- _What to work on_
Please print the lines between the one with "Build this scene" and the one with "R_ = math.radians", both ends included, exactly as written, with no pictures.

##### Record set #####

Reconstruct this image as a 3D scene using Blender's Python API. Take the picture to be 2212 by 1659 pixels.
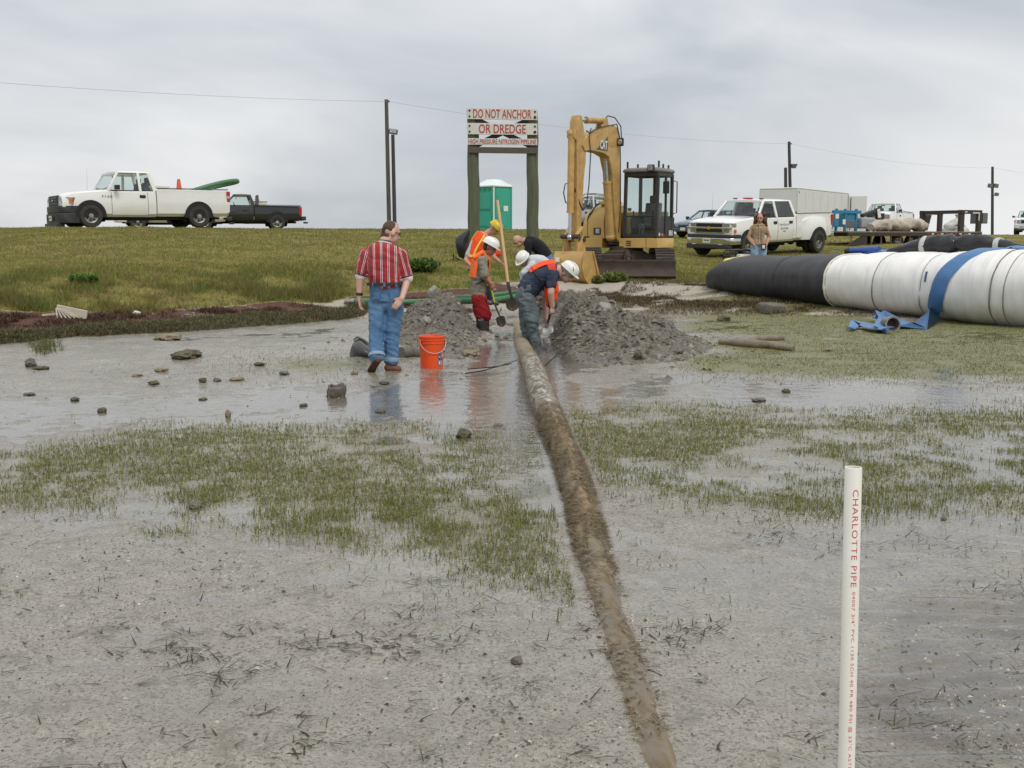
import bpy, bmesh, math, random
import numpy as np
from mathutils import Vector, Matrix, Euler
R = math.radians
V = Vector
for _o in list(bpy.data.objects): bpy.data.objects.remove(_o)
SC = bpy.context.scene
COL = SC.collection
# ------------------------------------------------------------------ camera
FW, FH, FPX = 2212.0, 1659.0, 2372.0        # working pixel frame used for measuring the photograph
CAMH, PITCH = 1.55, math.atan((829.5 - 509.0) / 2372.0)
cam = bpy.data.objects.new('camera', bpy.data.cameras.new('camera'))
COL.objects.link(cam)
cam.location = (0, 0, CAMH)
cam.rotation_euler = (R(90) - PITCH, 0, 0)
cam.data.sensor_width = 36.0
cam.data.lens = 36.0 * FPX / FW
cam.data.clip_start = 0.05
cam.data.clip_end = 9000
SC.camera = cam
# ------------------------------------------------------------------ sky
SUN_EL, SUN_AZ = 52.0, 150.0                 # azimuth clockwise from +Y: behind the camera to the right
wd = bpy.data.worlds.new('World'); SC.world = wd; wd.use_nodes = True
nt = wd.node_tree; nt.nodes.clear()
def N(tree, typ, **kw):
    n = tree.nodes.new(typ)
    for k, v in kw.items():
        if k == 'inp':
            for kk, vv in v.items(): n.inputs[kk].default_value = vv
        else: setattr(n, k, v)
    return n
def L(tree, a, b): tree.links.new(a, b)
def math_n(t, op, a, b=None, c=None, clamp=False):
    n = N(t, 'ShaderNodeMath', operation=op, use_clamp=clamp)
    for i, s in enumerate((a, b, c)):
        if s is None: continue
        if isinstance(s, (int, float)): n.inputs[i].default_value = s
        else: L(t, s, n.inputs[i])
    return n.outputs[0]
def mixc(t, fac, a, b, blend='MIX'):
    n = N(t, 'ShaderNodeMix', data_type='RGBA', blend_type=blend)
    for i, s in ((0, fac), (6, a), (7, b)):
        if isinstance(s, (int, float)): n.inputs[i].default_value = s
        elif isinstance(s, tuple): n.inputs[i].default_value = (*s[:3], 1)
        else: L(t, s, n.inputs[i])
    return n.outputs[2]
def ramp(t, fac, stops, interp='LINEAR'):
    n = N(t, 'ShaderNodeValToRGB'); n.color_ramp.interpolation = interp
    e = n.color_ramp.elements
    while len(e) < len(stops): e.new(0.5)
    for i, (p, c) in enumerate(stops):
        e[i].position = p
        e[i].color = (*c, 1) if isinstance(c, tuple) else (c, c, c, 1)
    L(t, fac, n.inputs[0])
    return n.outputs[0]
def noise_n(t, vec, scale, detail=4, rough=0.55, dist=0.0, dims='3D'):
    n = N(t, 'ShaderNodeTexNoise', noise_dimensions=dims)
    n.inputs['Scale'].default_value = scale; n.inputs['Detail'].default_value = detail
    n.inputs['Roughness'].default_value = rough; n.inputs['Distortion'].default_value = dist
    if vec is not None: L(t, vec, n.inputs['Vector'])
    return n.outputs[0]

tc = N(nt, 'ShaderNodeTexCoord'); sep = N(nt, 'ShaderNodeSeparateXYZ'); L(nt, tc.outputs['Generated'], sep.inputs[0])
dx, dy, dz = sep.outputs
el = math_n(nt, 'MAXIMUM', dz, 0.0)
den = math_n(nt, 'ADD', el, 0.10)
cmb = N(nt, 'ShaderNodeCombineXYZ')
L(nt, math_n(nt, 'DIVIDE', dx, den), cmb.inputs[0]); L(nt, math_n(nt, 'DIVIDE', dy, den), cmb.inputs[1])
n1 = noise_n(nt, cmb.outputs[0], 0.62, 6, 0.55, 0.6)
mpz = N(nt, 'ShaderNodeMapping'); L(nt, tc.outputs['Generated'], mpz.inputs[0]); mpz.inputs['Scale'].default_value = (1, 1, 2.6); mpz.inputs['Rotation'].default_value = (0, R(8), 0)
n2 = noise_n(nt, mpz.outputs[0], 2.6, 5, 0.5, 0.5)
cl = math_n(nt, 'ADD', math_n(nt, 'MULTIPLY', n1, 0.14), math_n(nt, 'MULTIPLY', n2, 0.86))
base = ramp(nt, cl, [(0.36, (0.46, 0.497, 0.54)), (0.46, (0.565, 0.595, 0.632)), (0.55, (0.66, 0.68, 0.705)), (0.66, (0.80, 0.81, 0.82))])
# a real overcast sky grows brighter towards the zenith
zen = math_n(nt, 'ADD', 1.0, math_n(nt, 'MULTIPLY', math_n(nt, 'POWER', el, 1.1), 0.95))
vm = N(nt, 'ShaderNodeVectorMath', operation='SCALE'); L(nt, base, vm.inputs[0]); L(nt, zen, vm.inputs[3])
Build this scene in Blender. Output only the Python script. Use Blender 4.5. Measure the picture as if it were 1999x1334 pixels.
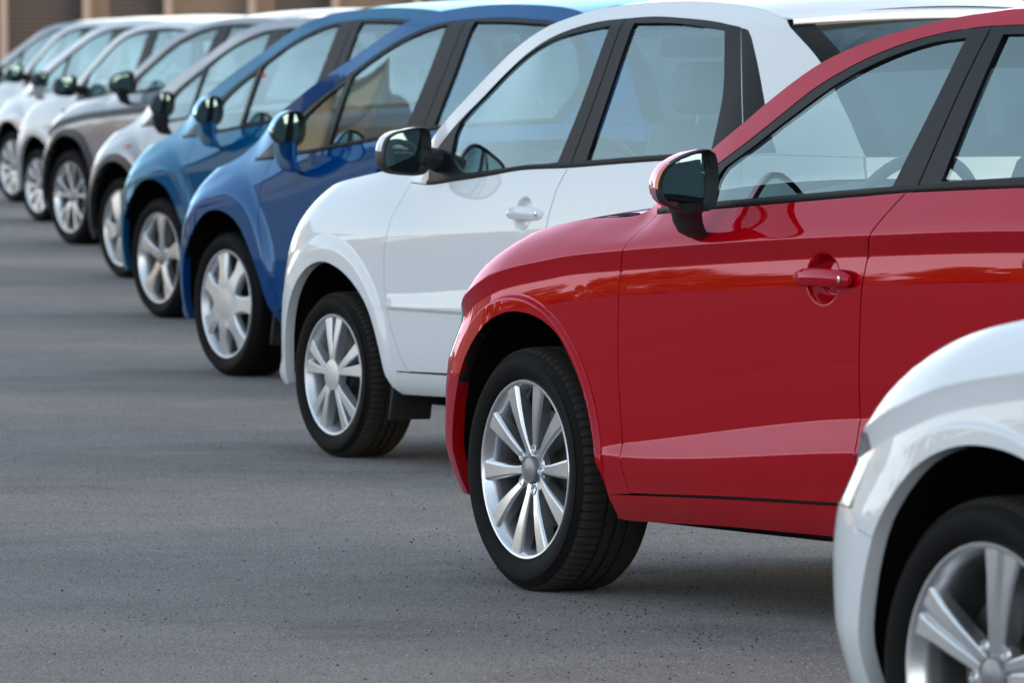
import bpy, bmesh, math, random
import numpy as np
from mathutils import Vector, Matrix
from mathutils.geometry import delaunay_2d_cdt
random.seed(7); np.random.seed(7)
sc = bpy.context.scene
for o in list(bpy.data.objects): bpy.data.objects.remove(o)
C = sc.collection
PI = math.pi
R_ = math.radians

# ------------------------------------------------------------------ camera: long lens, eye height
cam_d = bpy.data.cameras.new('camera'); cam = bpy.data.objects.new('camera', cam_d); C.objects.link(cam)
cam.location = (0, 0, 1.496)
cam.rotation_euler = (R_(90) - math.atan((667 - 45) / 15500.0), 0, 0)
cam_d.sensor_width = 36.0
cam_d.lens = 36.0 * 15500.0 / 1999.0
cam_d.clip_start = .5; cam_d.clip_end = 2000
cam_d.dof.use_dof = True; cam_d.dof.focus_distance = 21.2; cam_d.dof.aperture_fstop = 11.0
cam_d.dof.aperture_blades = 9
sc.camera = cam
# ------------------------------------------------------------------ sky, sun, exposure
SUN_AZ, SUN_EL = 119.0, 8.0           # degrees clockwise from +Y, degrees up
w = bpy.data.worlds.new('World'); sc.world = w; w.use_nodes = True
wn = w.node_tree.nodes; wl = w.node_tree.links; wn.clear()
wo = wn.new('ShaderNodeOutputWorld'); bg = wn.new('ShaderNodeBackground'); sky = wn.new('ShaderNodeTexSky')
sky.sky_type = 'NISHITA'; sky.sun_disc = False
sky.sun_elevation = R_(SUN_EL); sky.sun_rotation = R_(SUN_AZ)
sky.air_density = 1.0; sky.dust_density = 1.2; sky.ozone_density = 1.0
hs = wn.new('ShaderNodeHueSaturation'); hs.inputs['Saturation'].default_value = .85
wl.new(sky.outputs[0], hs.inputs['Color'])
# thin high cloud drawn over the whole sky
wtc = wn.new('ShaderNodeTexCoord'); wmp = wn.new('ShaderNodeMapping'); wmp.inputs['Scale'].default_value = (1, 1, 3.5); wl.new(wtc.outputs['Generated'], wmp.inputs['Vector'])
wnz = wn.new('ShaderNodeTexNoise'); wnz.inputs['Scale'].default_value = 2.6; wnz.inputs['Detail'].default_value = 6; wl.new(wmp.outputs[0], wnz.inputs['Vector'])
wmr = wn.new('ShaderNodeMapRange'); wmr.inputs[1].default_value = .35; wmr.inputs[2].default_value = .65; wmr.inputs[3].default_value = .5; wmr.inputs[4].default_value = .85; wl.new(wnz.outputs[0], wmr.inputs[0])
wmx = wn.new('ShaderNodeMixRGB'); wmx.inputs[2].default_value = (3.05, 3.75, 4.35, 1)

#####

- _Exercise output_
Build this scene in Blender. Output only the Python script. Use Blender 4.5. Measure the picture as if it were 1999x1334 pixels.
import bpy, bmesh, math, random
import numpy as np
from mathutils import Vector, Matrix
from mathutils.geometry import delaunay_2d_cdt
random.seed(7); np.random.seed(7)
sc = bpy.context.scene
for o in list(bpy.data.objects): bpy.data.objects.remove(o)
C = sc.collection
PI = math.pi
R_ = math.radians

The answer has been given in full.